### [Task instructions]
Print, word for word, the opening line of the data below and every line after it through the line that contains "10.4, .004)], R_, 2, .2, .1)", but not the pictures.

### [Records supplied]

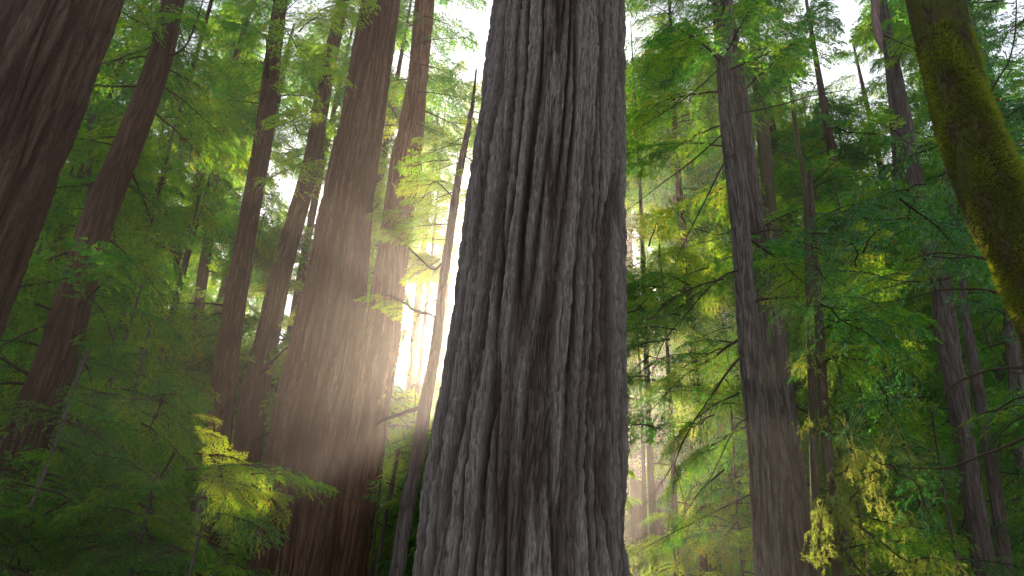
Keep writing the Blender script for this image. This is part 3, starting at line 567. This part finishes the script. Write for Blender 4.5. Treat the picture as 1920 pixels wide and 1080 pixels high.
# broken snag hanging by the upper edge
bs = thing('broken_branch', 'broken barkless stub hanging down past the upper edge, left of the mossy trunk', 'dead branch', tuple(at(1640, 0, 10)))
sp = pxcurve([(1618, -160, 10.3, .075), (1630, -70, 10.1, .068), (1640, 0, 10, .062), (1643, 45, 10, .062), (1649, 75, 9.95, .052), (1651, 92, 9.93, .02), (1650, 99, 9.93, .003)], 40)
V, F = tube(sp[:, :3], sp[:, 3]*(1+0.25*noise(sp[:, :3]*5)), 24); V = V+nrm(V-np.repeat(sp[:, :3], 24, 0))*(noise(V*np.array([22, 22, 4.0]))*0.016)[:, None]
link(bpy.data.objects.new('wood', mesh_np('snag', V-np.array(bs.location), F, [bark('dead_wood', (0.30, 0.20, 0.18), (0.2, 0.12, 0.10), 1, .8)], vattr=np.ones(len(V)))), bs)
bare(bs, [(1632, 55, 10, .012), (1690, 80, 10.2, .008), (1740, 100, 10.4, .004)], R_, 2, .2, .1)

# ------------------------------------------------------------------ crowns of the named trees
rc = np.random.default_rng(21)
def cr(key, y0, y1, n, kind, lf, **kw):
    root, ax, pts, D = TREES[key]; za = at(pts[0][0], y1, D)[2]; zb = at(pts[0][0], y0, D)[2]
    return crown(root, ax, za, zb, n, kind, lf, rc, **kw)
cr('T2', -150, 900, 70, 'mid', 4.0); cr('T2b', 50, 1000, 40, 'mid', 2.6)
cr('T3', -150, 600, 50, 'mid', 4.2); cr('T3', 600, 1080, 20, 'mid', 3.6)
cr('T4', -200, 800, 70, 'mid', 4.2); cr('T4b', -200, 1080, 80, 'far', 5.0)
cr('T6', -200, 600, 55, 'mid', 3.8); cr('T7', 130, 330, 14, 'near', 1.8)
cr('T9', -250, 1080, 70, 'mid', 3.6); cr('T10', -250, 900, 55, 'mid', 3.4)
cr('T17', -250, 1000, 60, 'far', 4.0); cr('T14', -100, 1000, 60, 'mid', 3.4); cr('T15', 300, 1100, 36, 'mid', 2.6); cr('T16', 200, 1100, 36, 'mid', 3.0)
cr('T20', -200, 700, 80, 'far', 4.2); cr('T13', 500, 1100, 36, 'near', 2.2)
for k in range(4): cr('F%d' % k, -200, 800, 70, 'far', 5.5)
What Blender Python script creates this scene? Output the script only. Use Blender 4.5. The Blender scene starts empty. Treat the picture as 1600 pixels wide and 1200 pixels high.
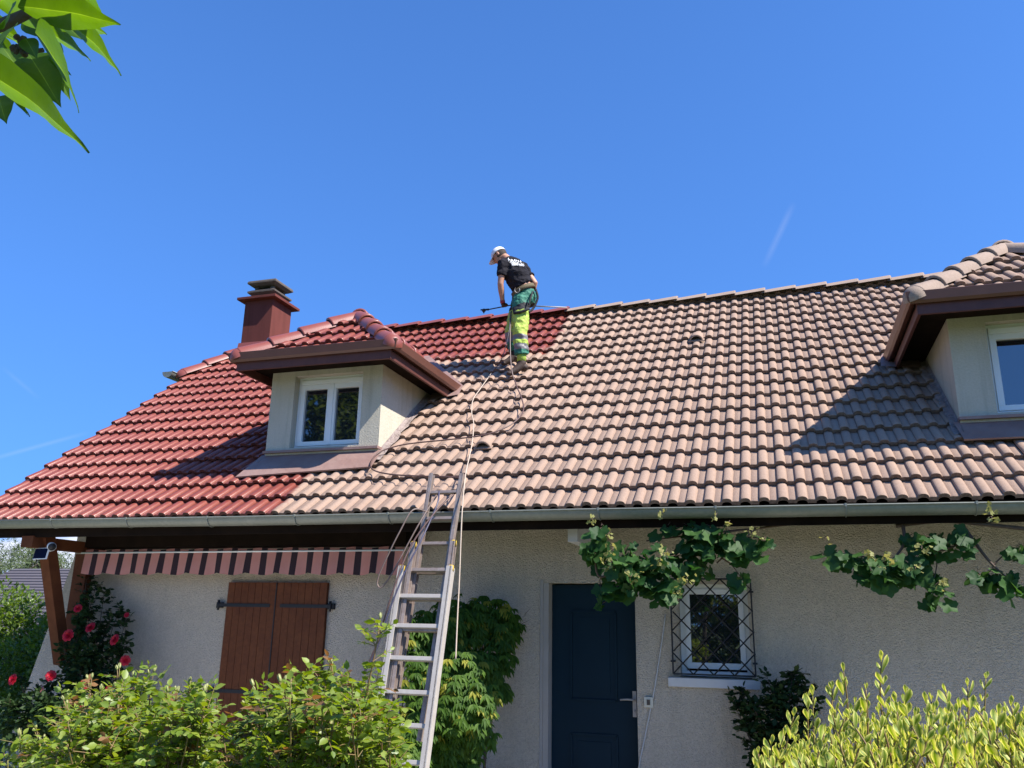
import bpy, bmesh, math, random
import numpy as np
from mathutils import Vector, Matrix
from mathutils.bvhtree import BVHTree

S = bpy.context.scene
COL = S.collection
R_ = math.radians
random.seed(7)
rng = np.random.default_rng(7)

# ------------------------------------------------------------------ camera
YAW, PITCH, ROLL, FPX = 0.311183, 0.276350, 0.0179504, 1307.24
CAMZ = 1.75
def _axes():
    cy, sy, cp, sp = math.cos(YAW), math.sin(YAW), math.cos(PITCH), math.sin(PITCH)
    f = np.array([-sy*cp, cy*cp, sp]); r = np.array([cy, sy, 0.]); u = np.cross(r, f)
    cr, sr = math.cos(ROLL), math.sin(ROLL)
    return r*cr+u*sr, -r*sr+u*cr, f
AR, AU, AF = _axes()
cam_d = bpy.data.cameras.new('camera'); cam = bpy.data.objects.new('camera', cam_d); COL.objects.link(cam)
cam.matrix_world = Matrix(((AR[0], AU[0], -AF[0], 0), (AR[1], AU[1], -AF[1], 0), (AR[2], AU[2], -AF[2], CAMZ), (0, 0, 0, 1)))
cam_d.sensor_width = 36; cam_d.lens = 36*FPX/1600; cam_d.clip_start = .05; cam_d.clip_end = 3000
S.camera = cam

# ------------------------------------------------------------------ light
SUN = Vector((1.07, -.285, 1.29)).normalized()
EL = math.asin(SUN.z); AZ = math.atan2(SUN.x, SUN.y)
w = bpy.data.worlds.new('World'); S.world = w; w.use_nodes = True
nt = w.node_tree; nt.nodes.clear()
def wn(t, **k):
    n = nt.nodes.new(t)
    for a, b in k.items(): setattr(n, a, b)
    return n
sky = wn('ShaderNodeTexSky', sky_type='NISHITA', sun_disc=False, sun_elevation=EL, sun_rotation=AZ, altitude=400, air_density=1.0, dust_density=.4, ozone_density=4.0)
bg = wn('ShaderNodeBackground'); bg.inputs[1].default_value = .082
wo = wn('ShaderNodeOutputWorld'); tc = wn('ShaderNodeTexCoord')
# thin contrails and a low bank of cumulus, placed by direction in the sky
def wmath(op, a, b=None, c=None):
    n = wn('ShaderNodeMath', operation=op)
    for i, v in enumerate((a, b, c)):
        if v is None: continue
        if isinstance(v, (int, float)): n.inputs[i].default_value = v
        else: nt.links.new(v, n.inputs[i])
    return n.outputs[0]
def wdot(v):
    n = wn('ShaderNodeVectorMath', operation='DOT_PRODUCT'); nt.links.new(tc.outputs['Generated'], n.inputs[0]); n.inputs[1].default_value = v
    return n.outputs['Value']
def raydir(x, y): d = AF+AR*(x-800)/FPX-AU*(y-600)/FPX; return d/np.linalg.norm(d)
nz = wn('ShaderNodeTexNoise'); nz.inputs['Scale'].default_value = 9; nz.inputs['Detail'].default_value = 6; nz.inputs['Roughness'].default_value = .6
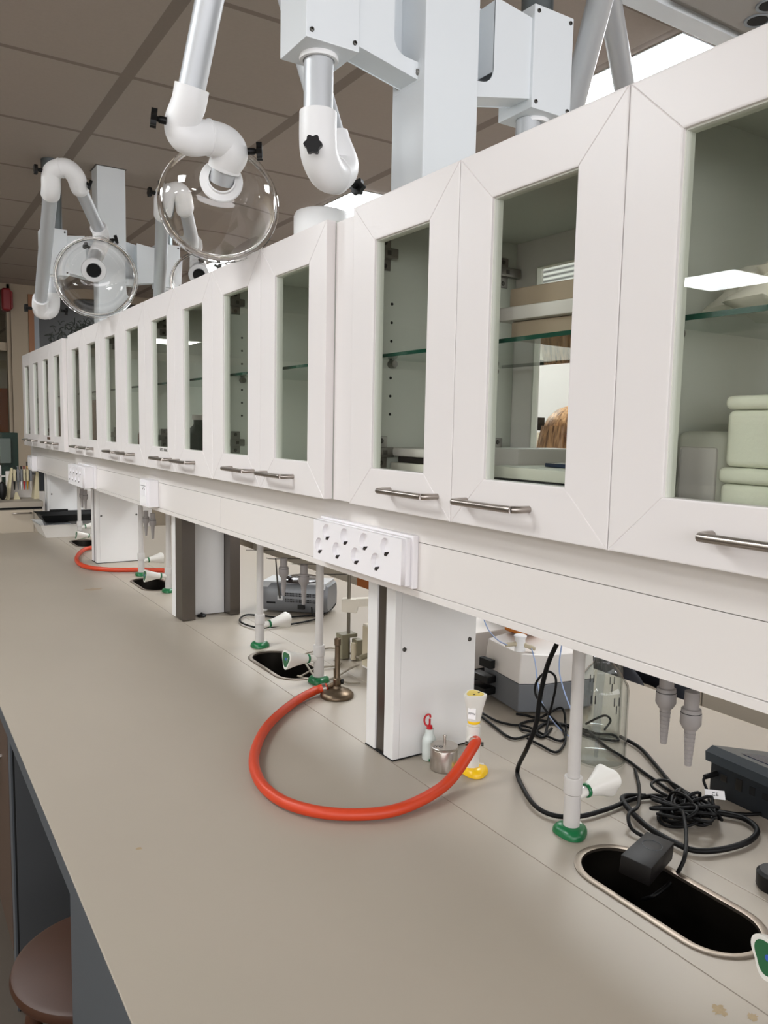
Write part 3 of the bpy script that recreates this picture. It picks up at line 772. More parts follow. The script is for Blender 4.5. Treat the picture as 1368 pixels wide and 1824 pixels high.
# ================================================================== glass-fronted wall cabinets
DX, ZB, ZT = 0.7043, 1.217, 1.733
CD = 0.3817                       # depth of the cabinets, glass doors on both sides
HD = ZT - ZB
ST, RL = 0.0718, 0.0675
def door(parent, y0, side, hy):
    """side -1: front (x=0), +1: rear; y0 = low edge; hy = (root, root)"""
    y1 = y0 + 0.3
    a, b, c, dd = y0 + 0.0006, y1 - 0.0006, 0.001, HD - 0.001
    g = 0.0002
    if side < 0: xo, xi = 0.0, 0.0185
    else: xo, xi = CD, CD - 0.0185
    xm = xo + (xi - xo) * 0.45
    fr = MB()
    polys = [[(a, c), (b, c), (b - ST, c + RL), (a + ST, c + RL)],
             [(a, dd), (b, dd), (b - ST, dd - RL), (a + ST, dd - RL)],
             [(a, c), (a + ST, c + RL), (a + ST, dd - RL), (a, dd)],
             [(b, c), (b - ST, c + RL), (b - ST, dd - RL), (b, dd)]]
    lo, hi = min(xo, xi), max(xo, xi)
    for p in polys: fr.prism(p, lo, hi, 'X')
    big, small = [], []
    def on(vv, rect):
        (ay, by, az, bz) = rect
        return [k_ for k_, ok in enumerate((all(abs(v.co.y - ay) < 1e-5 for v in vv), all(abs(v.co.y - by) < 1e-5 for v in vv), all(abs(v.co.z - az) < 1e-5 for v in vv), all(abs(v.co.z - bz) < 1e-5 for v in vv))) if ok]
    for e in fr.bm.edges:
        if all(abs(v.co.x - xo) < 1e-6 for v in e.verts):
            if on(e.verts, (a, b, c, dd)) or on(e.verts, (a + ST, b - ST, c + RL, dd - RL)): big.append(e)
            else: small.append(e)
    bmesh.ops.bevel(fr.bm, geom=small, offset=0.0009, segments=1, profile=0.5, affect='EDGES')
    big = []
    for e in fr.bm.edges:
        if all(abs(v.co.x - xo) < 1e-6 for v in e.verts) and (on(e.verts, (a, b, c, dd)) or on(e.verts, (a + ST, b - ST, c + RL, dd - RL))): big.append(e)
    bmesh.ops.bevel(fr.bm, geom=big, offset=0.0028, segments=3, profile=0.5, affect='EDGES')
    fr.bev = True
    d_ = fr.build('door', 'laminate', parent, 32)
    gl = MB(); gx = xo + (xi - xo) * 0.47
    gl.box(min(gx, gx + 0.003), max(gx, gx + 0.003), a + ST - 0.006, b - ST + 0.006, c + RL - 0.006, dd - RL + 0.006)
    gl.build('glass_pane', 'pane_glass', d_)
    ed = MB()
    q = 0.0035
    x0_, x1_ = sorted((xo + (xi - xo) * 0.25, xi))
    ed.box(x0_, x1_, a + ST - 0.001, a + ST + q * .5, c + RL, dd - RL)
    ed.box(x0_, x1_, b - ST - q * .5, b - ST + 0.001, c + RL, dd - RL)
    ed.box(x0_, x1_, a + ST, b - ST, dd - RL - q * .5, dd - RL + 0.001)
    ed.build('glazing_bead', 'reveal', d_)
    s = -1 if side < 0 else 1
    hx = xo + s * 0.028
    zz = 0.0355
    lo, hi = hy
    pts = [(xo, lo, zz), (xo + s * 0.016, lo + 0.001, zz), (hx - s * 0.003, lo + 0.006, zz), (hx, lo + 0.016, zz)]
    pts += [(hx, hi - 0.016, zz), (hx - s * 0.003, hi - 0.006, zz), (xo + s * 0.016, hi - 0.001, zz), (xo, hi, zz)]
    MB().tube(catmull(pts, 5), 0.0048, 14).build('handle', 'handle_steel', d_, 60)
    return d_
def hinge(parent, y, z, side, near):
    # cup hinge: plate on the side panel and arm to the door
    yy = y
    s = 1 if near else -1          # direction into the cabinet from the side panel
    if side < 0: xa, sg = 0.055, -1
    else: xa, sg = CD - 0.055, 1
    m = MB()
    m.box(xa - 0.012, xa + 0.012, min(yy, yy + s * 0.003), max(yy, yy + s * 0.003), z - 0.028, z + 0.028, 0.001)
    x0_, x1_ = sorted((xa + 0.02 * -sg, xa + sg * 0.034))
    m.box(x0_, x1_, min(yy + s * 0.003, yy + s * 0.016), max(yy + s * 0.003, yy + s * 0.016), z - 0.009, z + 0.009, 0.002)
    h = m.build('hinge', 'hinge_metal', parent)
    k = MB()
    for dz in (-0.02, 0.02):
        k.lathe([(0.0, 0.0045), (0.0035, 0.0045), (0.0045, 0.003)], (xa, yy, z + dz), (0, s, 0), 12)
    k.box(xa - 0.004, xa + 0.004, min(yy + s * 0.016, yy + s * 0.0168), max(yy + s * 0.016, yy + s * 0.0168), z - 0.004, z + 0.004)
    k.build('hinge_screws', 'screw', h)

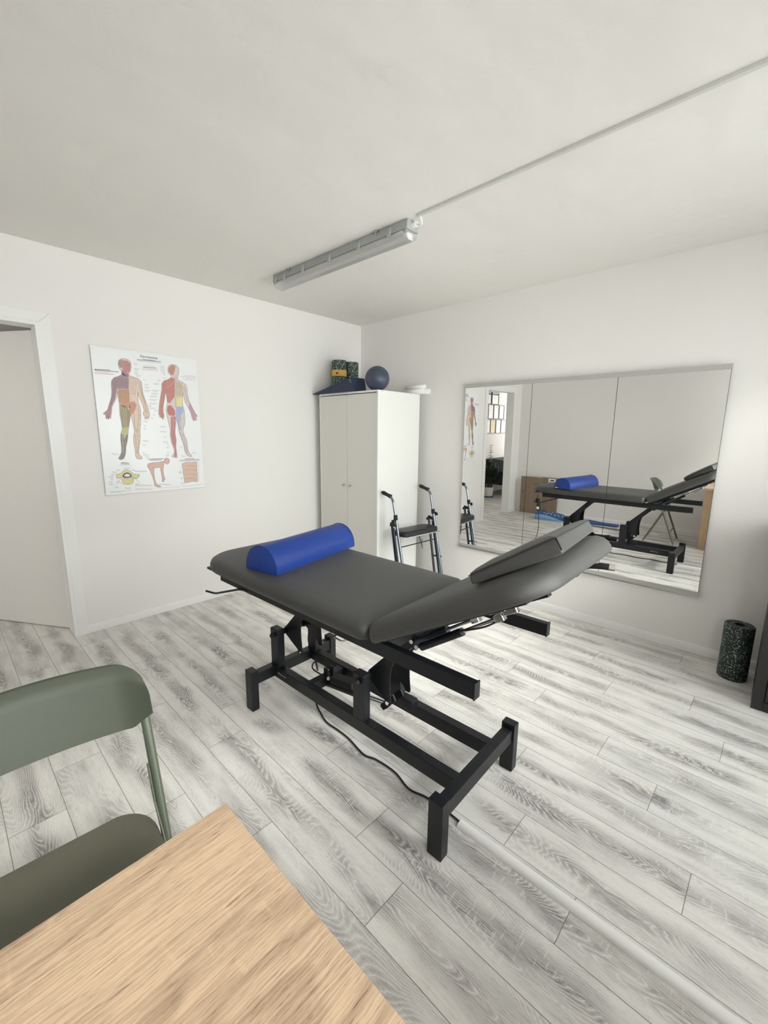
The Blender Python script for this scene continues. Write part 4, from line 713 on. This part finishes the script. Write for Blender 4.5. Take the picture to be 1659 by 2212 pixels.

### [Solution]
Keep writing the Blender script for this image. This is part 3, starting at line 567. This part finishes the script. Write for Blender 4.5. Treat the picture as 1920 pixels wide and 1080 pixels high.
# broken snag hanging by the upper edge
bs = thing('broken_branch', 'broken barkless stub hanging down past the upper edge, left of the mossy trunk', 'dead branch', tuple(at(1640, 0, 10)))
sp = pxcurve([(1618, -160, 10.3, .075), (1630, -70, 10.1, .068), (1640, 0, 10, .062), (1643, 45, 10, .062), (1649, 75, 9.95, .052), (1651, 92, 9.93, .02), (1650, 99, 9.93, .003)], 40)
V, F = tube(sp[:, :3], sp[:, 3]*(1+0.25*noise(sp[:, :3]*5)), 24); V = V+nrm(V-np.repeat(sp[:, :3], 24, 0))*(noise(V*np.array([22, 22, 4.0]))*0.016)[:, None]
link(bpy.data.objects.new('wood', mesh_np('snag', V-np.array(bs.location), F, [bark('dead_wood', (0.30, 0.20, 0.18), (0.2, 0.12, 0.10), 1, .8)], vattr=np.ones(len(V)))), bs)
bare(bs, [(1632, 55, 10, .012), (1690, 80, 10.2, .008), (1740, 100, 10.4, .004)], R_, 2, .2, .1)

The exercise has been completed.